A tale of two cultures
Let’s take two opposite cultures: Americans and Thais. Americans generally seem to like Thai people, Thai food, and even Thai Buddhism. Thais tend to like all white people (falang) by definition as well. What two cultures could be more different or opposite than Americans and Thais? If something bad happens to an American they will yell or cry all day while the Thai will be a lot more accepting of their destiny and seek solace in the comfort of the Buddha. Americans are often serious or angry, while Thais are outwardly happy and smile all the time. Americans are in a hurry and talk fast. Thais talk slow in a calming nasal tone of voice. Americans tend to like mild food while Thais like spicy food. American women like to confront men while Thai women are more agreeable.

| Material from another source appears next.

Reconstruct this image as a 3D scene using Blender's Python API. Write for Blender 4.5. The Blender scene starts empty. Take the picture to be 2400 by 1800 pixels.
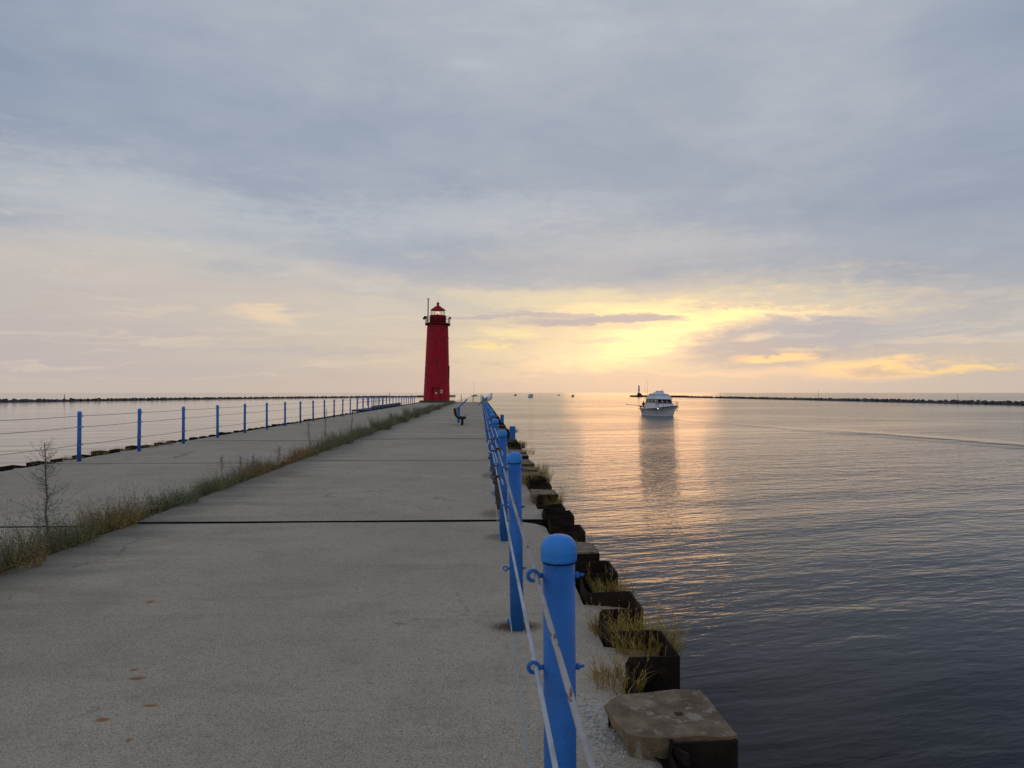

So, how is it that these two seemingly opposite cultures like each other so much? Do opposites attract? That might be part of it. Thais don’t step on people’s toes much. They are normally gentle people. They are seldom rude, although they will be if they really don’t like someone (I have a story about that.) When Americans are with Thais, they appreciate how nice people are. Sure, there are differences, but the differences are not generally seen as bad differences. To date, I’ve never met an American with Thaiaphobia!
Expats in China verses London.
American expats tend to last longer in China than they do in England. Why is this? Perhaps, the expats who visit China are used to the idea that things will be different and embrace the differences. Meanwhile the expats who live in London don’t really want to live in a different culture and can’t tolerate the minuscule differences that confront them in London. On the other hand, Brits can be condescending and rigid, while Chinese are more happy go lucky and bow down to white people. Maybe Americans are treated better by the Chinese and tolerate China as a result even though it is ten times as different as England.
Bottom line — what is important in intercultural work?
Being liked is important. You never know why someone will like you. They might like you for your differences. They might like you because you took the trouble to learn how to make samosas while wearing a selwar kurta. They might like you because you don’t abuse them as much as their regular boss. The possibilities are endless. Becoming similar to the culture you are living in is not always the solution. Sometimes you need to adapt only to a point, but learn how to work positively with your new culture rather than to conform to it. Perhaps it is what is different about you that helps you deal better with Bengladeshis in the work force than their local born boss. Have you ever thought of that?